睡魔に負けて、本州に入りきれずに、因島の大浜パーキングエリアで夜を明かした後、山陽道に乗って一路姫路を目指します。
今日11月15日は、モノレールファンにとっては特別な日です。
あの姫路モノレールが、ついに一般公開される日が来たのです。
といっても、正式公開は2年後ですが、それに先立つ移転作業の合間に、1日だけ特別公開されるとのこと。
今回の四国旅行は、実はこれにあわせて計画したのでした。
さて車はほぼ予定通り、お昼ごろに姫路は手柄山に到着しました。
過去に姫路駅からレールを少しだけ辿ったことはありましたが、手柄山まで来たのは今回が初めてです。
Webの写真で見慣れた建物を目指して登ると、てっぺんではテントが数張建てられて、すでに多くの人でにぎわっていました。
そこから、サンクガーデンに向かうと・・・
広々とした庭園のむこうに、青と白の車体が見えました。
―――― ドリームランドのモノレールに出会ったことから始まった、廃モノレールへの興味。
かつては自宅の古い地図で存在を知るのみであり、その姿など想像でしかなかった、かつての未来交通。
時は進み、ネットで多くの情報が得られる時代になって、幻だった姫路モノレールの車両を写真で見る機会ができ、そしてそれらはまだ現存しているということを知ることができても、実際に目で見ることができる日など、決して訪れないのだろうと思っていました ――――
サンクガーデンの坂を降りながら、徐々に近づいてくるモノレールを見ても、まだなんとなく幻を見ているような気分でした。
人出は一段落したようで、柵のすぐ前まで容易に近づくことができました。
車体の正面に立ち、その姿を見上げました。
鉄骨で組まれた仮設軌道に、牽引用のジャッキに連結された姿で、秋の日差しの下に誇らしげに佇む姿に、なぜかこみ上げるものがありました。

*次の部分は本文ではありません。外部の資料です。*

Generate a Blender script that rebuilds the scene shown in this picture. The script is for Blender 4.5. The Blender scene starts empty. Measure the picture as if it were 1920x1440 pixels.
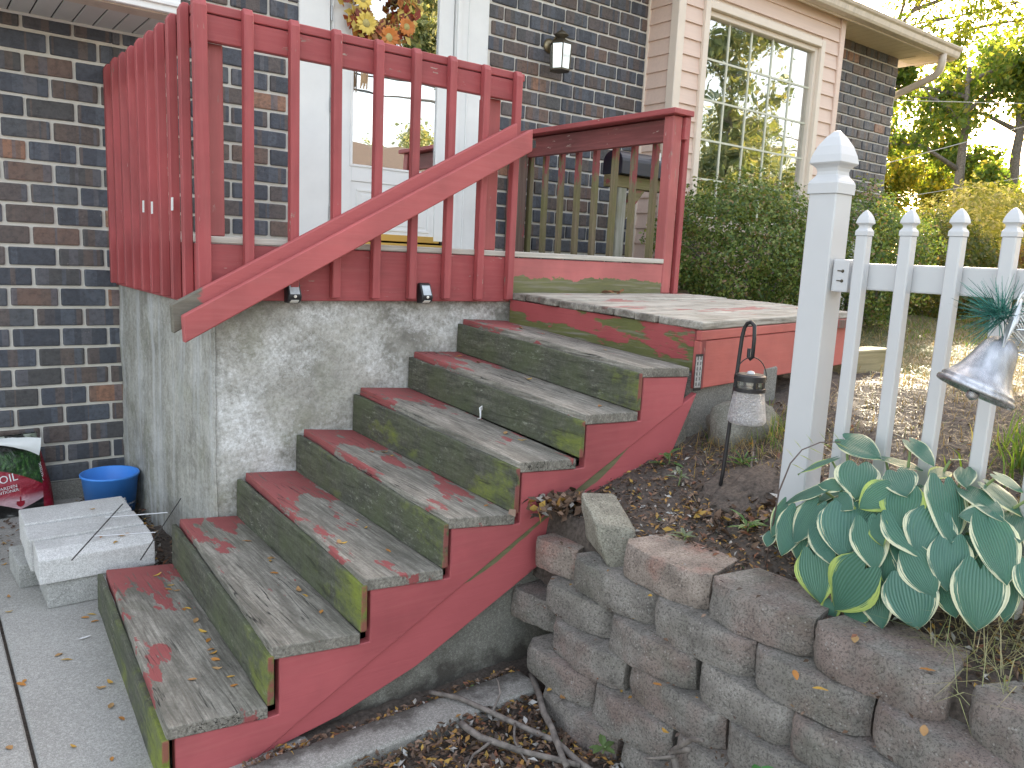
import bpy, bmesh, math, random
import numpy as np
from mathutils import Vector, Matrix, Euler, noise as mnoise
R = math.radians
rnd = random.Random(7)
SC = bpy.context.scene
COL = SC.collection

# ------------------------------------------------------------------ camera, sky, sun, exposure
CAM = Vector((-1.0541, -3.6952, -0.0275))
def make_camera():
    yaw, pitch, roll = 0.6595, -0.1612, 0.0465
    f = Vector((math.sin(yaw)*math.cos(pitch), math.cos(yaw)*math.cos(pitch), math.sin(pitch)))
    r = Vector((math.cos(yaw), -math.sin(yaw), 0)); u = r.cross(f)
    c, s = math.cos(roll), math.sin(roll)
    r, u = c*r + s*u, -s*r + c*u
    cd = bpy.data.cameras.new('camera'); cd.sensor_width = 36; cd.lens = 1472.57/1920*36
    cd.clip_start = 0.05; cd.clip_end = 500
    co = bpy.data.objects.new('camera', cd); COL.objects.link(co)
    m = Matrix(((r.x, u.x, -f.x, CAM.x), (r.y, u.y, -f.y, CAM.y), (r.z, u.z, -f.z, CAM.z), (0, 0, 0, 1)))
    co.matrix_world = m; SC.camera = co
make_camera()
SUN_EL, SUN_AZ = 21.0, 27.3      # azimuth measured from +X towards +Y
w = bpy.data.worlds.new('World'); SC.world = w; w.use_nodes = True
wn = w.node_tree; bgn = wn.nodes['Background']
sky = wn.nodes.new('ShaderNodeTexSky'); sky.sky_type = 'NISHITA'; sky.sun_disc = False
sky.sun_elevation = R(SUN_EL); sky.sun_rotation = R(90-SUN_AZ); sky.dust_density = 3.0; sky.ozone_density = 1.0
tint = wn.nodes.new('ShaderNodeMix'); tint.data_type = 'RGBA'; tint.blend_type = 'MULTIPLY'; tint.inputs[0].default_value = 1.0
tint.inputs[7].default_value = (1.14, 1.0, .86, 1)      # camera balanced for open shade
wn.links.new(sky.outputs[0], tint.inputs[6])
# thin bright veil of high cloud over the whole sky, a little uneven
tc = wn.nodes.new('ShaderNodeTexCoord'); cn = wn.nodes.new('ShaderNodeTexNoise'); cn.inputs['Scale'].default_value = 2.2; cn.inputs['Detail'].default_value = 5
wn.links.new(tc.outputs['Generated'], cn.inputs['Vector'])
cr = wn.nodes.new('ShaderNodeMapRange'); cr.inputs['From Min'].default_value = .3; cr.inputs['From Max'].default_value = .7; cr.inputs['To Min'].default_value = .38; cr.inputs['To Max'].default_value = .72
wn.links.new(cn.outputs['Fac'], cr.inputs['Value'])
veil = wn.nodes.new('ShaderNodeMix'); veil.data_type = 'RGBA'; veil.inputs[7].default_value = (1.42, 1.40, 1.42, 1)
wn.links.new(cr.outputs[0], veil.inputs[0]); wn.links.new(tint.outputs[2], veil.inputs[6]); wn.links.new(veil.outputs[2], bgn.inputs[0]); bgn.inputs[1].default_value = 0.15
sl = bpy.data.lights.new('sun', 'SUN'); sl.energy = 2.3; sl.angle = R(0.6); sl.color = (1, .88, .68)
so = bpy.data.objects.new('sun', sl); COL.objects.link(so)
sd = Vector((math.cos(R(SUN_EL))*math.cos(R(SUN_AZ)), math.cos(R(SUN_EL))*math.sin(R(SUN_AZ)), math.sin(R(SUN_EL))))
so.rotation_euler = sd.to_track_quat('Z', 'Y').to_euler(); so.location = (20, 15, 12)
SC.view_settings.view_transform = 'Standard'; SC.view_settings.look = 'None'
SC.view_settings.exposure = 2.85; SC.view_settings.gamma = 1.0; SC.view_settings.use_curve_mapping = False
SC.render.engine = 'CYCLES'
SC.cycles.max_bounces = 8; SC.cycles.transparent_max_bounces = 16

# ------------------------------------------------------------------ node helpers
class NT:
    def __init__(s, name):
        s.m = bpy.data.materials.new(name); s.m.use_nodes = True
        s.t = s.m.node_tree; s.t.nodes.clear()
        s.out = s.t.nodes.new('ShaderNodeOutputMaterial')
    def n(s, typ, ins=None, **props):
        nd = s.t.nodes.new(typ)
        for k, v in props.items(): setattr(nd, k, v)
        for k, v in (ins or {}).items(): s.set(nd.inputs[k], v)
        return nd
    def set(s, inp, v):
        if isinstance(v, bpy.types.NodeSocket): s.t.links.new(v, inp)
        else:
            if hasattr(inp.default_value, '__len__') and not isinstance(v, (int, float)) and len(v) == 3 and len(inp.default_value) == 4: v = (*v, 1)
            inp.default_value = v
    def pos(s): return s.n('ShaderNodeNewGeometry').outputs['Position']
    def obj(s): return s.n('ShaderNodeTexCoord').outputs['Object']
    def uv(s): return s.n('ShaderNodeTexCoord').outputs['UV']
    def island(s): return s.n('ShaderNodeNewGeometry').outputs['Random Per Island']
    def orand(s): return s.n('ShaderNodeObjectInfo').outputs['Random']
    def map(s, v, scale=(1, 1, 1), loc=(0, 0, 0), rot=(0, 0, 0)):
        return s.n('ShaderNodeMapping', {'Vector': v, 'Scale': scale, 'Location': loc, 'Rotation': rot}).outputs[0]
    def noise(s, v, scale, detail=4, rough=.55, dist=0):
        return s.n('ShaderNodeTexNoise', {'Vector': v, 'Scale': scale, 'Detail': detail, 'Roughness': rough, 'Distortion': dist}).outputs['Fac']
    def voro(s, v, scale, feature='F1', out='Distance', rnd=1):
        return s.n('ShaderNodeTexVoronoi', {'Vector': v, 'Scale': scale, 'Randomness': rnd}, feature=feature).outputs[out]
    def ramp(s, fac, stops, interp='LINEAR'):
        nd = s.n('ShaderNodeValToRGB', {'Fac': fac}); cr = nd.color_ramp; cr.interpolation = interp
        while len(cr.elements) > 1: cr.elements.remove(cr.elements[-1])
        for i, (p, c) in enumerate(stops):
            e = cr.elements[0] if i == 0 else cr.elements.new(p)
            e.position = p; e.color = (c, c, c, 1) if isinstance(c, (int, float)) else (*c, 1)
        return nd.outputs[0]
    def mix(s, fac, a, b, mode='MIX'):
        nd = s.n('ShaderNodeMix', data_type='RGBA', blend_type=mode)
        s.set(nd.inputs[0], fac); s.set(nd.inputs[6], a); s.set(nd.inputs[7], b); return nd.outputs[2]
    def math(s, op, a, b=0.0, clamp=False):
        nd = s.n('ShaderNodeMath', operation=op, use_clamp=clamp); s.set(nd.inputs[0], a); s.set(nd.inputs[1], b); return nd.outputs[0]
    def sep(s, v):
        return s.n('ShaderNodeSeparateXYZ', {'Vector': v}).outputs
    def mrange(s, v, a, b, c=0.0, d=1.0):
        return s.n('ShaderNodeMapRange', {'Value': v, 'From Min': a, 'From Max': b, 'To Min': c, 'To Max': d}).outputs[0]
    def bump(s, h, strength=.3, dist=.01, normal=None):
        i = {'Height': h, 'Strength': strength, 'Distance': dist}
        if normal is not None: i['Normal'] = normal
        return s.n('ShaderNodeBump', i).outputs[0]
    def pbsdf(s, col, rough=.6, normal=None, **kw):
        i = {'Base Color': col, 'Roughness': rough}
        if normal is not None: i['Normal'] = normal
        i.update(kw)
        return s.n('ShaderNodeBsdfPrincipled', i).outputs[0]
    def done(s, sh):
        s.t.links.new(sh, s.out.inputs[0]); return s.m
def AX(axis, a, l):
    return {'x': (l, a, a), 'y': (a, l, a), 'z': (a, a, l)}[axis]

# ------------------------------------------------------------------ materials
def m_red(name, axis, chips=.625, moss=None, base=(.41, .082, .086), grime=.30):
    t = NT(name); p = t.pos()
    g = t.noise(t.map(p, AX(axis, 55, 3)), 1, 5, .6)
    lo = t.noise(p, 2.3, 4, .6)
    b2 = tuple(x*.66 for x in base)
    col = t.mix(t.ramp(lo, [(.3, 0), (.7, 1)]), b2, base)
    col = t.mix(t.math('MULTIPLY', t.ramp(g, [(.45, 0), (.75, 1)]), .25), col, (.50, .16, .15))
    mid = t.noise(t.map(p, AX(axis, 9, 1.3), (3, 1, 7)), 1, 6, .7)
    col = t.mix(t.math('MULTIPLY', t.ramp(mid, [(.5, 0), (.72, 1)]), grime), col, (.13, .055, .05))
    ch = t.noise(t.map(p, AX(axis, 34, 7), (5, 2, 1)), 1, 6, .72)
    cm = t.ramp(ch, [(chips, 0), (chips+.015, 1)])
    lim = t.ramp(t.noise(p, 3.1, 3), [(.44, 0), (.56, 1)])
    cm = t.math('MULTIPLY', cm, lim)
    col = t.mix(cm, col, t.mix(t.ramp(g, [(.4, 0), (.6, 1)]), (.52, .44, .38), (.22, .17, .13)))
    if moss:   # (axis index, full, none)
        ax, a, b = moss
        v = t.math('ADD', t.sep(p)[ax], t.mrange(t.noise(t.map(p, (4, 4, 9)), 1, 6, .7), .2, .8, -.05, .05))
        mm = t.mrange(v, a, b, 1, 0)
        mc = t.mix(t.noise(t.map(p, AX(axis, 30, 4)), 1, 5, .7), (.055, .06, .035), (.22, .22, .08))
        mc = t.mix(t.ramp(g, [(.5, 0), (.7, 1)]), mc, (.23, .21, .16))
        col = t.mix(t.ramp(mm, [(.42, 0), (.5, 1)]), col, mc)
    h = t.math('ADD', t.math('MULTIPLY', g, .6), t.math('MULTIPLY', cm, -.7))
    return t.done(t.pbsdf(col, .62, t.bump(h, .35, .006)))

def m_tread(name, axis='y', paint=.5, moss=.3, dark=0.0):
    t = NT(name); p = t.pos(); x, y, z = t.sep(p)
    g = t.noise(t.map(p, AX(axis, 95, 5.0)), 1, 6, .7, .5)
    g2 = t.noise(t.map(p, AX(axis, 13, 2.2), (2, 0, 4)), 1, 6, .7, .6)
    wood = t.ramp(g, [(.25, (.07, .064, .052)), (.42, (.20, .185, .155)), (.58, (.34, .32, .275)), (.8, (.52, .49, .43))])
    wood = t.mix(t.ramp(g2, [(.36, .75), (.55, 0)]), wood, (.11, .105, .085), 'MIX')
    wood = t.mix(t.math('MULTIPLY', t.ramp(t.noise(p, 70, 5, .8), [(.38, 1), (.52, 0)]), .35), wood, (.08, .075, .06))
    blot = t.noise(p, 5.5, 5, .7)
    wood = t.mix(t.math('MULTIPLY', t.ramp(blot, [(.45, 0), (.75, 1)]), .35), wood, (.07, .07, .06))
    # algae near the wall end and along the edges
    al = t.math('ADD', t.noise(p, 3.2, 5, .65), t.mrange(y, -.6, .1, -.12, .13))
    wood = t.mix(t.math('MULTIPLY', t.ramp(al, [(.48, 0), (.66, 1)]), moss), wood, (.085, .092, .045))
    # remaining red paint
    pm = t.math('ADD', t.noise(t.map(p, AX(axis, 7, 2.6), (1.3, .4, 8.1)), 1, 7, .62), t.mrange(y, -.75, .0, -.06, .16))
    pf = t.ramp(pm, [(.60-.1*paint, 0), (.615-.1*paint, 1)])
    pf = t.math('MULTIPLY', pf, t.ramp(g, [(.36, 0), (.42, 1)]))
    rc = t.mix(t.noise(p, 11, 4), (.25, .06, .06), (.34, .095, .09))
    col = t.mix(pf, wood, rc)
    if dark: col = t.mix(dark, col, (.05, .05, .04))
    # end cracks
    cr = t.noise(t.map(p, AX(axis, 26, 1.1), (9, 3, 2)), 1, 3, .5)
    crk = t.math('MULTIPLY', t.ramp(cr, [(.485, 0), (.498, 1), (.502, 1), (.515, 0)]), t.ramp(t.noise(p, 2.7, 2), [(.5, 0), (.62, 1)]))
    col = t.mix(crk, col, (.012, .011, .009))
    h = t.math('ADD', g, t.math('ADD', t.math('MULTIPLY', pf, .25), t.math('MULTIPLY', crk, -1.4)))
    return t.done(t.pbsdf(col, .85, t.bump(h, .55, .008)))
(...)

存在は知っていても、特別な思い入れがあったわけではありません。
ただ、35年間も暗闇に押し込まれ、誰もが人知れず朽ちていくだけと・・・
このモノレール自身ですらそう思っていたに違いありません。そんな絶望感とともに手柄山の中でただじっとしていた、この車両に気持ちがあったなら・・・。

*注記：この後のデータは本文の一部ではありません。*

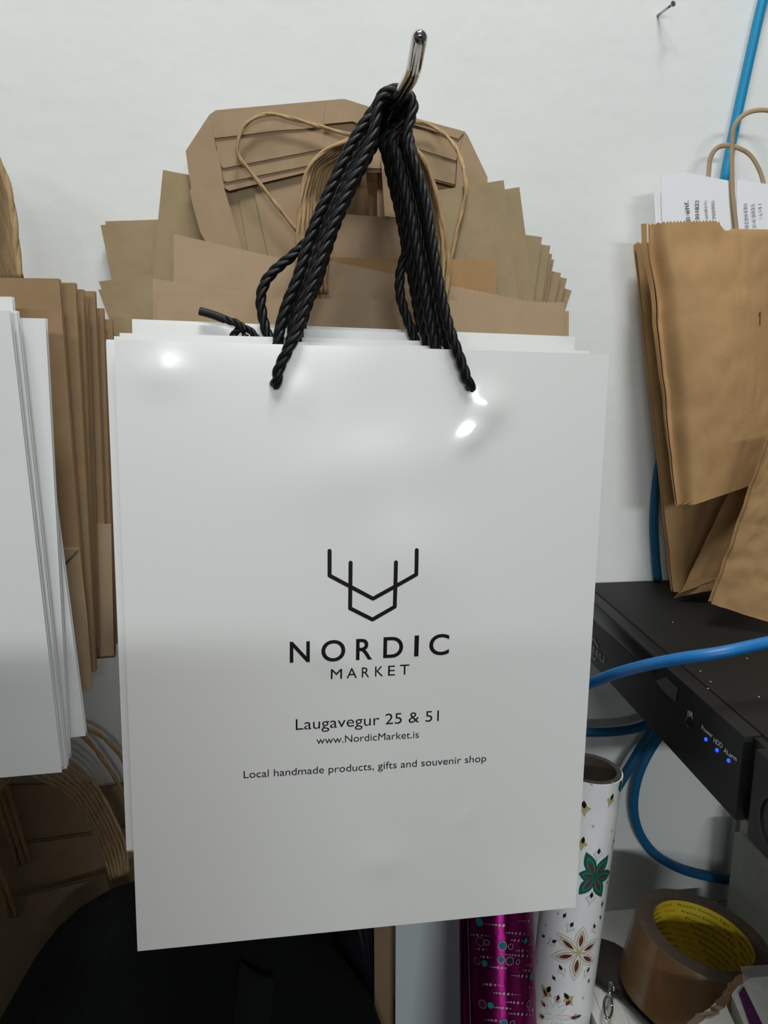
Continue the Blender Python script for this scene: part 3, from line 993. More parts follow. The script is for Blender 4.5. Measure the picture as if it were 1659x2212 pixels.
# lower right bag
qRC = [at(1664, 950, 0.118), at(1800, 920, 0.118), at(1800, 1388, 0.135), at(1537, 1305, 0.104)]
rRC, fRC, bRC, nRC = flat_bag('kraft_bag', 'lower brown bag at the right edge with slanting left side, bottom corner on the recorder', qRC, M['kraft_warm'], th=0.004, group=GR, nu=40, nv=40, fn=crumple(6.6, 0.0015, 6))

# receipts standing in the bag
GP = 'white receipts standing in the brown bag'
p1 = [at(1424, 398, 0.040), at(1528, 376, 0.040), at(1580, 390, 0.040), at(1588, 700, 0.066), at(1432, 700, 0.066)]
rc1 = thing('receipt', 'left white receipt in the brown bag, sideways lettering ending ehf.', 'receipt', tuple(at(1510, 700, 0.050)), GP)
obj('sheet_of_paper', plate([at(1427, 382, 0.0390), at(1480, 372, 0.0390), at(1583, 392, 0.0390), at(1590, 560, 0.0420), at(1434, 560, 0.0420)], 0.0003), M['receipt'], rc1, smooth=False)
obj('curled_edge', plate([at(1412, 400, 0.0365), at(1425, 399, 0.0385), at(1431, 560, 0.0415), at(1420, 560, 0.0405)], 0.0003), M['receipt'], rc1, smooth=False)
rc2 = thing('receipt', 'right white receipt in the brown bag, with sideways numbers and L-51', 'receipt', tuple(at(1640, 700, 0.040)), GP)
obj('sheet_of_paper', plate([at(1592, 387, 0.0330), at(1690, 403, 0.0330), at(1690, 560, 0.0360), at(1592, 560, 0.0360)], 0.0003), M['receipt'], rc2, smooth=False)


def up_text(body, p0, p1, cap_px, d0, root, bold=0.0, m='receipt_ink'):
    """Writing that runs upwards: p0 baseline start (below), p1 baseline end."""
    a, b = at(*p0, d0), at(*p1, d0)
    X = (b - a).normalized()
    Y = Vector((0, -1, 0)).cross(X).normalized()
    if Y.x > 0:
        Y = -Y
    cap = cap_px * (at(p0[0] + 1, p0[1], d0) - at(p0[0], p0[1], d0)).length
    tilt = (0.0525 - 0.0420) / ((at(0, 376, 0.05) - at(0, 560, 0.05)).z)

    def fn(x, y):
        p = a + X * x + Y * y
        zr = at(p0[0], 376, d0).z - p.z
        return p + Vector((0, -0.0004 - 0.0035 * max(0, zr) / 0.055, 0))
    return obj('lettering', text_on(body, fn, (b - a).length, cap, bold, 1.0, 3), M[m], root, smooth=False)


up_text('ill ehf.', (1488, 482), (1485, 434), 9.5, 0.0395, rc1, 0.012, 'receipt_ink_bold')
up_text('201822', (1507, 476), (1507, 433), 8, 0.0395, rc1, 0.01, 'receipt_ink_bold')
up_text('andis.is', (1526, 474), (1524, 434), 7, 0.0395, rc1)
up_text('700900', (1543, 474), (1541, 434), 7, 0.0395, rc1)
up_text('0220430', (1613, 494), (1611, 440), 7.5, 0.0335, rc2)
up_text('2.4.2025', (1629, 494), (1627, 441), 7.5, 0.0335, rc2)
up_text('L-51', (1643, 466), (1642, 441), 7, 0.0335, rc2)

# ================================================================== recorder
XF = at(1236, 1258, 0.0).x            # plane of its front face
DT = math.atan2(0.0085, 0.25)         # it sits slightly nose down towards the room
DO = Vector((XF, -0.003, at(1236, 1258, 0.0).z))
LEN, WID, HGT = 0.335, 0.26, 0.046


def dv(x, y, z):
    """Local: x away from the front face, y out from the wall, z down from the top edge -> world."""
    return DO + Vector((x, -(y * math.cos(DT) + z * math.sin(DT) * 0), -(z + y * math.sin(DT))))


def dbox(x0, x1, y0, y1, z0, z1, bev=0.0008):
    g = box((x0, y0, z0), (x1, y1, z1), bev)
    return [dv(*v) for v in g[0]], [tuple(reversed(f)) for f in g[1]]


def rhit(px, py):
    p = atx(px, py, XF)
    y = (DO.y - p.y) / math.cos(DT)
    z = DO.z - p.z - y * math.sin(DT)
    return y, z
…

昨日は雨で、車両の雨漏りなども心配しましたが、これからまた山の中に入って余生を過ごす身ですから、35年ぶりの天然のシャワーも、気持ちよく浴びられたのではないでしょうか。
現場には、モノレールの台車が、ロッキード式の特徴をよく観察できる状態で展示されていました。
2時からの説明会を聴講してから、かつての駅コンコースで行われた資料展を見学しました。
その中に、モノレールの搬入の写真がありました。
トラクターに引かれて、山を登ってくるモノレール。
脇には歓迎の関係者がたくさん並んでいます。
モノレールは、とても誇らしそうな顔をしていました。
それは、今日の顔と同じでした。
当たり前、ですが、かつて駅の中でほこりを被っていた写真とは、明らかに違う表情でした。
展示場の隣には、かつて車両が保管されていた検収庫が、もぬけの殻となっていました。
残念ながら展示に漏れた2両は、この中で、ついに二度と空を見ることなく鉄屑となってしまいました。35年間も一緒にいた4両の仲間で明暗を分けたというのも、考えると複雑な気持ちになりますが、それでも2両も残されたということを喜びたいものです。
最後になかなか凝ったパンフレットを頂き、手柄山を後にしました。
次は正式公開、かつてのホームで美しくなった姿を、ぜひまた訪ねて見たいものです。